## Data entries
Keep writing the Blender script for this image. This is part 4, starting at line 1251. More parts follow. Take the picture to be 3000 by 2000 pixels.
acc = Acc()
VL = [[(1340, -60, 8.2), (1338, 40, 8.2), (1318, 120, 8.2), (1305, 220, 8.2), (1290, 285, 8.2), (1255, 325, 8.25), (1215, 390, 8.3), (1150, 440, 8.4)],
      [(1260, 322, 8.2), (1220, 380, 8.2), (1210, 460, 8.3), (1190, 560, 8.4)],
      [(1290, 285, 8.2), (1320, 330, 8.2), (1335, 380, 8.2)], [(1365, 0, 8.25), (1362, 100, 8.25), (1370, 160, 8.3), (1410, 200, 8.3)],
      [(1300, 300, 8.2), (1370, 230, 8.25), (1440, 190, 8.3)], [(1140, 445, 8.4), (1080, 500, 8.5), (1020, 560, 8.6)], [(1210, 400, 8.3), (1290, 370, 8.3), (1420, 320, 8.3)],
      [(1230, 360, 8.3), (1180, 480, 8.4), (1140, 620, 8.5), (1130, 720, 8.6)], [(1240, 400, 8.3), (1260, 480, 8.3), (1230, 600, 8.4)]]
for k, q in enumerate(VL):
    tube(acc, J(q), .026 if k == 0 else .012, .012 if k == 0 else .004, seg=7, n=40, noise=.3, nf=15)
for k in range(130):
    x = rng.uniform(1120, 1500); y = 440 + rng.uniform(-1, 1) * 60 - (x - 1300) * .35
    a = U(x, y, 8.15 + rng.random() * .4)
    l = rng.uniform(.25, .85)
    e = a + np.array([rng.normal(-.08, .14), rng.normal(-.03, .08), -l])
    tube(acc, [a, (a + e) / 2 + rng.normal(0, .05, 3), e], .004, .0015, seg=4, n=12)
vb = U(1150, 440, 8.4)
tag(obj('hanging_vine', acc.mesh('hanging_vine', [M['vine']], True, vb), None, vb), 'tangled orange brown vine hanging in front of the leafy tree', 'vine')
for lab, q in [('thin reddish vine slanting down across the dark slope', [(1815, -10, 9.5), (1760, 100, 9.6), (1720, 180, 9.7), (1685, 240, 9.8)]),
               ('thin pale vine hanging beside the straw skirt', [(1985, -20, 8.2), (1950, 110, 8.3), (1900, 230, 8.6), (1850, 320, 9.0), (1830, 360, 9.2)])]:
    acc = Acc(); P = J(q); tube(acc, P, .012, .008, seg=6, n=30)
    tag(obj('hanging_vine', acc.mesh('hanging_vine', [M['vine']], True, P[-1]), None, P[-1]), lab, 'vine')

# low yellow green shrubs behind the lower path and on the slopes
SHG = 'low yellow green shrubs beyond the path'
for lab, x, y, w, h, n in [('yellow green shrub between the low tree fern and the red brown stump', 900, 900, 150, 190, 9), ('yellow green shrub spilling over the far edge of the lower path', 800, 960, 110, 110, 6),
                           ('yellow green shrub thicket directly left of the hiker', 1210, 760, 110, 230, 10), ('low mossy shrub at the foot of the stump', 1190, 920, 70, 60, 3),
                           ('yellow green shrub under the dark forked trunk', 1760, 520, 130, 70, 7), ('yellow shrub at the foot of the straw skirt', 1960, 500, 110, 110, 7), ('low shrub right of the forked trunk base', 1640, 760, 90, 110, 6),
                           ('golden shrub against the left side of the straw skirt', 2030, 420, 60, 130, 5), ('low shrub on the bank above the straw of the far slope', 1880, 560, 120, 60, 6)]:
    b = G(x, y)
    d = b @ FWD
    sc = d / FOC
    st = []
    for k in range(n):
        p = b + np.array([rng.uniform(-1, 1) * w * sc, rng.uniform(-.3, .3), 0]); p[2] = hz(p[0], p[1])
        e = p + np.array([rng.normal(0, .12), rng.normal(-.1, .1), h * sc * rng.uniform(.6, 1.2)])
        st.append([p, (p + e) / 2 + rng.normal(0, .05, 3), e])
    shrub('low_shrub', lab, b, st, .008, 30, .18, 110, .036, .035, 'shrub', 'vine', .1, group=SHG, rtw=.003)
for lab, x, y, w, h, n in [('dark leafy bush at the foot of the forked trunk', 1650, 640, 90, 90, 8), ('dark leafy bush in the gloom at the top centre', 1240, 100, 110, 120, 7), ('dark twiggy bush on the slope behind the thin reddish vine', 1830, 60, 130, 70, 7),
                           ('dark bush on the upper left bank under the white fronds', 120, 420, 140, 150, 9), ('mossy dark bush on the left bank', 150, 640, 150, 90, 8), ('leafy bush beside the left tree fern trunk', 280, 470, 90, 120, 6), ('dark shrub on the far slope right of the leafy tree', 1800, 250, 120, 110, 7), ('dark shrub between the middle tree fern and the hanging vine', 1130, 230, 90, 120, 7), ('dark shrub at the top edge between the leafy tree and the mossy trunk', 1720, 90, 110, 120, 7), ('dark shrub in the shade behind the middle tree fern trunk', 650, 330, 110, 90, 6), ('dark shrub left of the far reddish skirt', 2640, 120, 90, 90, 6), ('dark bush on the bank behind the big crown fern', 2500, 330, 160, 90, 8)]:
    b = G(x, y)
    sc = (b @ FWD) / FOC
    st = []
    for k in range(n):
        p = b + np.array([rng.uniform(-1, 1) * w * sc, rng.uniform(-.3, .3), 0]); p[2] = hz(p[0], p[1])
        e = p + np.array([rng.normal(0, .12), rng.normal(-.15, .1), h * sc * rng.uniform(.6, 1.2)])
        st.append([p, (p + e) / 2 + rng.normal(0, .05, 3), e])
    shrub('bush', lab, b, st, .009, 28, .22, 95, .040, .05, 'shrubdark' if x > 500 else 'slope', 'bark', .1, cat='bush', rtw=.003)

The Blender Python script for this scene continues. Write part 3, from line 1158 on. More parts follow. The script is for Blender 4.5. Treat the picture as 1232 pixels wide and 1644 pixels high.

## What you should do
Reproduce the records above exactly as they appear.

## Result below
Keep writing the Blender script for this image. This is part 4, starting at line 1251. More parts follow. Take the picture to be 3000 by 2000 pixels.
acc = Acc()
VL = [[(1340, -60, 8.2), (1338, 40, 8.2), (1318, 120, 8.2), (1305, 220, 8.2), (1290, 285, 8.2), (1255, 325, 8.25), (1215, 390, 8.3), (1150, 440, 8.4)],
      [(1260, 322, 8.2), (1220, 380, 8.2), (1210, 460, 8.3), (1190, 560, 8.4)],
      [(1290, 285, 8.2), (1320, 330, 8.2), (1335, 380, 8.2)], [(1365, 0, 8.25), (1362, 100, 8.25), (1370, 160, 8.3), (1410, 200, 8.3)],
      [(1300, 300, 8.2), (1370, 230, 8.25), (1440, 190, 8.3)], [(1140, 445, 8.4), (1080, 500, 8.5), (1020, 560, 8.6)], [(1210, 400, 8.3), (1290, 370, 8.3), (1420, 320, 8.3)],
      [(1230, 360, 8.3), (1180, 480, 8.4), (1140, 620, 8.5), (1130, 720, 8.6)], [(1240, 400, 8.3), (1260, 480, 8.3), (1230, 600, 8.4)]]
for k, q in enumerate(VL):
    tube(acc, J(q), .026 if k == 0 else .012, .012 if k == 0 else .004, seg=7, n=40, noise=.3, nf=15)
for k in range(130):
    x = rng.uniform(1120, 1500); y = 440 + rng.uniform(-1, 1) * 60 - (x - 1300) * .35
    a = U(x, y, 8.15 + rng.random() * .4)
    l = rng.uniform(.25, .85)
    e = a + np.array([rng.normal(-.08, .14), rng.normal(-.03, .08), -l])
    tube(acc, [a, (a + e) / 2 + rng.normal(0, .05, 3), e], .004, .0015, seg=4, n=12)
vb = U(1150, 440, 8.4)
tag(obj('hanging_vine', acc.mesh('hanging_vine', [M['vine']], True, vb), None, vb), 'tangled orange brown vine hanging in front of the leafy tree', 'vine')
for lab, q in [('thin reddish vine slanting down across the dark slope', [(1815, -10, 9.5), (1760, 100, 9.6), (1720, 180, 9.7), (1685, 240, 9.8)]),
               ('thin pale vine hanging beside the straw skirt', [(1985, -20, 8.2), (1950, 110, 8.3), (1900, 230, 8.6), (1850, 320, 9.0), (1830, 360, 9.2)])]:
    acc = Acc(); P = J(q); tube(acc, P, .012, .008, seg=6, n=30)
    tag(obj('hanging_vine', acc.mesh('hanging_vine', [M['vine']], True, P[-1]), None, P[-1]), lab, 'vine')

# low yellow green shrubs behind the lower path and on the slopes
SHG = 'low yellow green shrubs beyond the path'
for lab, x, y, w, h, n in [('yellow green shrub between the low tree fern and the red brown stump', 900, 900, 150, 190, 9), ('yellow green shrub spilling over the far edge of the lower path', 800, 960, 110, 110, 6),
                           ('yellow green shrub thicket directly left of the hiker', 1210, 760, 110, 230, 10), ('low mossy shrub at the foot of the stump', 1190, 920, 70, 60, 3),
                           ('yellow green shrub under the dark forked trunk', 1760, 520, 130, 70, 7), ('yellow shrub at the foot of the straw skirt', 1960, 500, 110, 110, 7), ('low shrub right of the forked trunk base', 1640, 760, 90, 110, 6),
                           ('golden shrub against the left side of the straw skirt', 2030, 420, 60, 130, 5), ('low shrub on the bank above the straw of the far slope', 1880, 560, 120, 60, 6)]:
    b = G(x, y)
    d = b @ FWD
    sc = d / FOC
    st = []
    for k in range(n):
        p = b + np.array([rng.uniform(-1, 1) * w * sc, rng.uniform(-.3, .3), 0]); p[2] = hz(p[0], p[1])
        e = p + np.array([rng.normal(0, .12), rng.normal(-.1, .1), h * sc * rng.uniform(.6, 1.2)])
        st.append([p, (p + e) / 2 + rng.normal(0, .05, 3), e])
    shrub('low_shrub', lab, b, st, .008, 30, .18, 110, .036, .035, 'shrub', 'vine', .1, group=SHG, rtw=.003)
for lab, x, y, w, h, n in [('dark leafy bush at the foot of the forked trunk', 1650, 640, 90, 90, 8), ('dark leafy bush in the gloom at the top centre', 1240, 100, 110, 120, 7), ('dark twiggy bush on the slope behind the thin reddish vine', 1830, 60, 130, 70, 7),
                           ('dark bush on the upper left bank under the white fronds', 120, 420, 140, 150, 9), ('mossy dark bush on the left bank', 150, 640, 150, 90, 8), ('leafy bush beside the left tree fern trunk', 280, 470, 90, 120, 6), ('dark shrub on the far slope right of the leafy tree', 1800, 250, 120, 110, 7), ('dark shrub between the middle tree fern and the hanging vine', 1130, 230, 90, 120, 7), ('dark shrub at the top edge between the leafy tree and the mossy trunk', 1720, 90, 110, 120, 7), ('dark shrub in the shade behind the middle tree fern trunk', 650, 330, 110, 90, 6), ('dark shrub left of the far reddish skirt', 2640, 120, 90, 90, 6), ('dark bush on the bank behind the big crown fern', 2500, 330, 160, 90, 8)]:
    b = G(x, y)
    sc = (b @ FWD) / FOC
    st = []
    for k in range(n):
        p = b + np.array([rng.uniform(-1, 1) * w * sc, rng.uniform(-.3, .3), 0]); p[2] = hz(p[0], p[1])
        e = p + np.array([rng.normal(0, .12), rng.normal(-.15, .1), h * sc * rng.uniform(.6, 1.2)])
        st.append([p, (p + e) / 2 + rng.normal(0, .05, 3), e])
    shrub('bush', lab, b, st, .009, 28, .22, 95, .040, .05, 'shrubdark' if x > 500 else 'slope', 'bark', .1, cat='bush', rtw=.003)

The Blender Python script for this scene continues. Write part 3, from line 1158 on. More parts follow. The script is for Blender 4.5. Treat the picture as 1232 pixels wide and 1644 pixels high.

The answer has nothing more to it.